__AIM OF THE EXERCISE__: Transcribe all of the data exactly. Omit the pictures.

__INFORMATION SHOWN__:
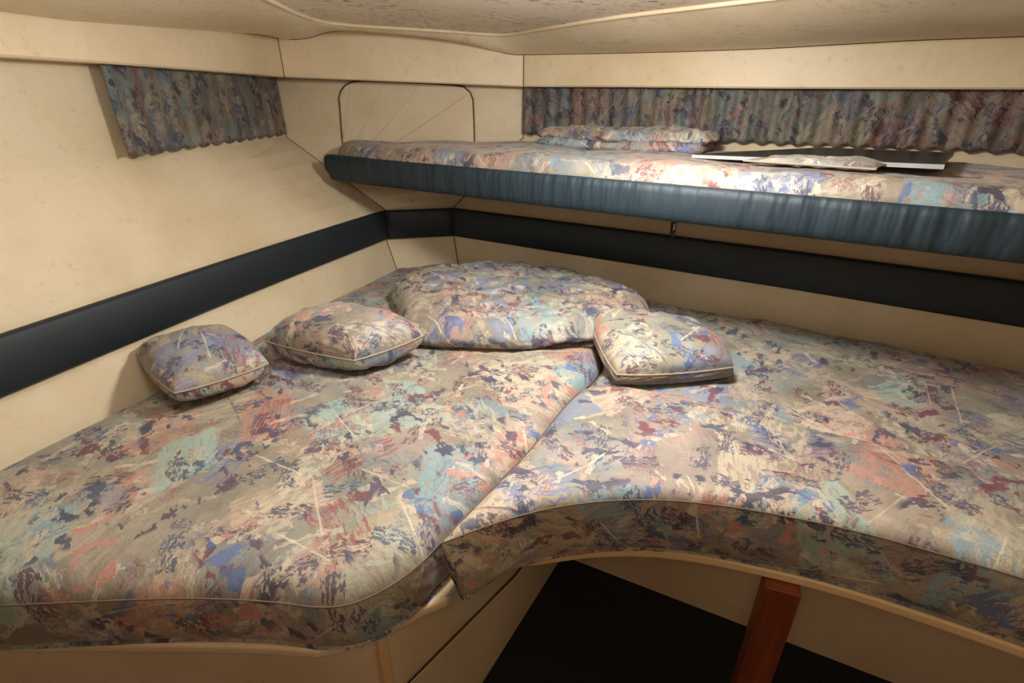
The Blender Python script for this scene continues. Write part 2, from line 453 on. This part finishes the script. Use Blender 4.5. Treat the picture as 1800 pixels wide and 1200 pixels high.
# flat panel
bm = bmesh.new()
vs = [bm.verts.new(p+Vector((0, 0, .002))) for p in I]
far = [bm.verts.new((1.05, -.48, Z(.17))), ]
f = bm.faces.new(vs+far)
bmesh.ops.triangulate(bm, faces=[f])
bmesh.ops.recalc_face_normals(bm, faces=bm.faces)
me = bpy.data.meshes.new('ceiling'); bm.to_mesh(me); bm.free()
ceil = st(link('ceiling', me, CEIL))
cove.parent = ceil
rim = tube('ceiling_welt', [p+Vector((0, 0, -.001)) for p in I], .0045, CREAM); rim.parent = ceil
sw = tube('seam', [p for p in O], .0016, WELT); sw.parent = ceil
lid = slab('ceiling_deck', [(-1.35, -.55, Z(.225)), (1.5, -.55, Z(.225)), (1.5, 2.05, Z(.225)), (-1.35, 2.05, Z(.225))], (0, 0, .02), CREAM); lid.parent = ceil

# ------------------------------------------------------------ cushions
def seg_dist(P, poly):
    A = np.array([(p[0], p[1]) for p in poly]); B = np.roll(A, -1, 0)
    D = np.full(len(P), 1e9)
    for a, b in zip(A, B):
        ab = b-a; L = (ab**2).sum()
        if L < 1e-12: continue
        t = np.clip(((P-a)@ab)/L, 0, 1)
        d = np.linalg.norm(P-(a+t[:, None]*ab), axis=1)
        D = np.minimum(D, d)
    return D
def inside(P, poly):
    A = np.array([(p[0], p[1]) for p in poly]); B = np.roll(A, -1, 0)
    c = np.zeros(len(P), bool)
    for (x1, y1), (x2, y2) in zip(A, B):
        m = ((y1 > P[:, 1]) != (y2 > P[:, 1]))
        if y1 != y2: c ^= m & (P[:, 0] < (x2-x1)*(P[:, 1]-y1)/(y2-y1)+x1)
    return c
def cushion(name, outline, zb, zs, crown, roll, mat=FAB, s=.011, rot=0., off=(0, 0), wr=(.0, 8), bulge=.006, side_n=6, extra=None, zbf=None, zsf=None, piping=.0013, side_wr=.0, shear=None):
    """boxed cushion: seam line at height zs, side wall down to zb, crowned top"""
    ol = resample([(p[0], p[1], 0) for p in outline], s)
    n = len(ol)
    area2 = sum(ol[i].x*ol[(i+1) % n].y-ol[(i+1) % n].x*ol[i].y for i in range(n))
    if area2 < 0: ol.reverse()
    xs = [p.x for p in ol]; ys = [p.y for p in ol]
    rng = random.Random(5)
    G = []
    y = min(ys); k = 0
    while y < max(ys):
        x = min(xs)+(s/2 if k % 2 else 0)
        while x < max(xs): G.append((x+rng.uniform(-1, 1)*s*.12, y+rng.uniform(-1, 1)*s*.12)); x += s
        y += s*.87; k += 1
    G = np.array(G)
    G = G[inside(G, ol)]; G = G[seg_dist(G, ol) > s*.55]
    pts = [Vector((p.x, p.y)) for p in ol]+[Vector(g) for g in G]
    vs, es, fs, *_ = delaunay_2d_cdt(pts, [(i, (i+1) % n) for i in range(n)], [], 1, 1e-6)
    P = np.array([(v.x, v.y) for v in vs]); D = seg_dist(P, ol)
    zsx = zsf or (lambda x, y: zs); zbx = zbf or (lambda x, y: zb)
    V = []; UV = []
    cr, sr = math.cos(rot), math.sin(rot)
    for (x, y), d in zip(P, D):
        t = min(1, d/roll)
        h = crown*math.sqrt(max(0, 1-(1-t)**2))
        w = noise.fractal(Vector((x*wr[1], y*wr[1], 3.3)), .9, 2.1, 3)*wr[0]*min(1, d/.03)
        z = zsx(x, y)+h+w
        if extra: z += extra(x, y, d)
        V.append((x, y, Z(z))); UV.append((x*cr-y*sr+off[0], x*sr+y*cr+off[1]))
    F = [tuple(f) for f in fs]
    # side wall
    nrm = []
    for i in range(n):
        e = ol[(i+1) % n]-ol[i-1]; nn = Vector((e.y, -e.x, 0)); nrm.append(nn.normalized() if nn.length else Vector((0, 0, 0)))
    # index of the outline vertices in the output
    idx = [int(np.argmin((P[:, 0]-p.x)**2+(P[:, 1]-p.y)**2)) for p in ol]
    prev = idx
    for k in range(1, side_n+1):
        t = k/side_n; cur = []
        for i in range(n):
            b = bulge*math.sin(math.pi*t)-(.006 if k == side_n else 0)
            if side_wr: b += noise.noise(Vector((ol[i].x*38, ol[i].y*38, t*3)))*side_wr*math.sin(math.pi*min(t, .9))
            p = ol[i]+nrm[i]*b
            if shear: p = p+shear(ol[i].x, ol[i].y)*t
            a, c = zsx(ol[i].x, ol[i].y), zbx(ol[i].x, ol[i].y)
            cur.append(len(V)); V.append((p.x, p.y, Z(a+(c-a)*t)))
            q = ol[i]+nrm[i]*(abs(a-c)*t)
            UV.append((q.x*cr-q.y*sr+off[0], q.x*sr+q.y*cr+off[1]))
        for i in range(n):
            j = (i+1) % n
            F.append((prev[i], cur[i], cur[j], prev[j]))
        prev = cur
    base = len(V)
    for (x, y) in P: V.append((x*.999, y*.999, Z(zbx(x, y)))); UV.append((x, y))
    F += [tuple(base+i for i in reversed(f)) for f in fs]
    o = mesh(name, V, F, mat, True, UV)
    if piping:
        pl = [Vector((p.x, p.y, Z(zsx(p.x, p.y)+.0005)))+nn*.0012 for p, nn in zip(ol, nrm)]
        pp = tube('piping', pl, piping, SEAMCORD, closed=True); pp.parent = o
    return o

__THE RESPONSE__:
The Blender Python script for this scene continues. Write part 2, from line 453 on. This part finishes the script. Use Blender 4.5. Treat the picture as 1800 pixels wide and 1200 pixels high.
# flat panel
bm = bmesh.new()
vs = [bm.verts.new(p+Vector((0, 0, .002))) for p in I]
far = [bm.verts.new((1.05, -.48, Z(.17))), ]
f = bm.faces.new(vs+far)
bmesh.ops.triangulate(bm, faces=[f])
bmesh.ops.recalc_face_normals(bm, faces=bm.faces)
me = bpy.data.meshes.new('ceiling'); bm.to_mesh(me); bm.free()
ceil = st(link('ceiling', me, CEIL))
cove.parent = ceil
rim = tube('ceiling_welt', [p+Vector((0, 0, -.001)) for p in I], .0045, CREAM); rim.parent = ceil
sw = tube('seam', [p for p in O], .0016, WELT); sw.parent = ceil
lid = slab('ceiling_deck', [(-1.35, -.55, Z(.225)), (1.5, -.55, Z(.225)), (1.5, 2.05, Z(.225)), (-1.35, 2.05, Z(.225))], (0, 0, .02), CREAM); lid.parent = ceil

# ------------------------------------------------------------ cushions
def seg_dist(P, poly):
    A = np.array([(p[0], p[1]) for p in poly]); B = np.roll(A, -1, 0)
    D = np.full(len(P), 1e9)
    for a, b in zip(A, B):
        ab = b-a; L = (ab**2).sum()
        if L < 1e-12: continue
        t = np.clip(((P-a)@ab)/L, 0, 1)
        d = np.linalg.norm(P-(a+t[:, None]*ab), axis=1)
        D = np.minimum(D, d)
    return D
def inside(P, poly):
    A = np.array([(p[0], p[1]) for p in poly]); B = np.roll(A, -1, 0)
    c = np.zeros(len(P), bool)
    for (x1, y1), (x2, y2) in zip(A, B):
        m = ((y1 > P[:, 1]) != (y2 > P[:, 1]))
        if y1 != y2: c ^= m & (P[:, 0] < (x2-x1)*(P[:, 1]-y1)/(y2-y1)+x1)
    return c
def cushion(name, outline, zb, zs, crown, roll, mat=FAB, s=.011, rot=0., off=(0, 0), wr=(.0, 8), bulge=.006, side_n=6, extra=None, zbf=None, zsf=None, piping=.0013, side_wr=.0, shear=None):
    """boxed cushion: seam line at height zs, side wall down to zb, crowned top"""
    ol = resample([(p[0], p[1], 0) for p in outline], s)
    n = len(ol)
    area2 = sum(ol[i].x*ol[(i+1) % n].y-ol[(i+1) % n].x*ol[i].y for i in range(n))
    if area2 < 0: ol.reverse()
    xs = [p.x for p in ol]; ys = [p.y for p in ol]
    rng = random.Random(5)
    G = []
    y = min(ys); k = 0
    while y < max(ys):
        x = min(xs)+(s/2 if k % 2 else 0)
        while x < max(xs): G.append((x+rng.uniform(-1, 1)*s*.12, y+rng.uniform(-1, 1)*s*.12)); x += s
        y += s*.87; k += 1
    G = np.array(G)
    G = G[inside(G, ol)]; G = G[seg_dist(G, ol) > s*.55]
    pts = [Vector((p.x, p.y)) for p in ol]+[Vector(g) for g in G]
    vs, es, fs, *_ = delaunay_2d_cdt(pts, [(i, (i+1) % n) for i in range(n)], [], 1, 1e-6)
    P = np.array([(v.x, v.y) for v in vs]); D = seg_dist(P, ol)
    zsx = zsf or (lambda x, y: zs); zbx = zbf or (lambda x, y: zb)
    V = []; UV = []
    cr, sr = math.cos(rot), math.sin(rot)
    for (x, y), d in zip(P, D):
        t = min(1, d/roll)
        h = crown*math.sqrt(max(0, 1-(1-t)**2))
        w = noise.fractal(Vector((x*wr[1], y*wr[1], 3.3)), .9, 2.1, 3)*wr[0]*min(1, d/.03)
        z = zsx(x, y)+h+w
        if extra: z += extra(x, y, d)
        V.append((x, y, Z(z))); UV.append((x*cr-y*sr+off[0], x*sr+y*cr+off[1]))
    F = [tuple(f) for f in fs]
    # side wall
    nrm = []
    for i in range(n):
        e = ol[(i+1) % n]-ol[i-1]; nn = Vector((e.y, -e.x, 0)); nrm.append(nn.normalized() if nn.length else Vector((0, 0, 0)))
    # index of the outline vertices in the output
    idx = [int(np.argmin((P[:, 0]-p.x)**2+(P[:, 1]-p.y)**2)) for p in ol]
    prev = idx
    for k in range(1, side_n+1):
        t = k/side_n; cur = []
        for i in range(n):
            b = bulge*math.sin(math.pi*t)-(.006 if k == side_n else 0)
            if side_wr: b += noise.noise(Vector((ol[i].x*38, ol[i].y*38, t*3)))*side_wr*math.sin(math.pi*min(t, .9))
            p = ol[i]+nrm[i]*b
            if shear: p = p+shear(ol[i].x, ol[i].y)*t
            a, c = zsx(ol[i].x, ol[i].y), zbx(ol[i].x, ol[i].y)
            cur.append(len(V)); V.append((p.x, p.y, Z(a+(c-a)*t)))
            q = ol[i]+nrm[i]*(abs(a-c)*t)
            UV.append((q.x*cr-q.y*sr+off[0], q.x*sr+q.y*cr+off[1]))
        for i in range(n):
            j = (i+1) % n
            F.append((prev[i], cur[i], cur[j], prev[j]))
        prev = cur
    base = len(V)
    for (x, y) in P: V.append((x*.999, y*.999, Z(zbx(x, y)))); UV.append((x, y))
    F += [tuple(base+i for i in reversed(f)) for f in fs]
    o = mesh(name, V, F, mat, True, UV)
    if piping:
        pl = [Vector((p.x, p.y, Z(zsx(p.x, p.y)+.0005)))+nn*.0012 for p, nn in zip(ol, nrm)]
        pp = tube('piping', pl, piping, SEAMCORD, closed=True); pp.parent = o
    return o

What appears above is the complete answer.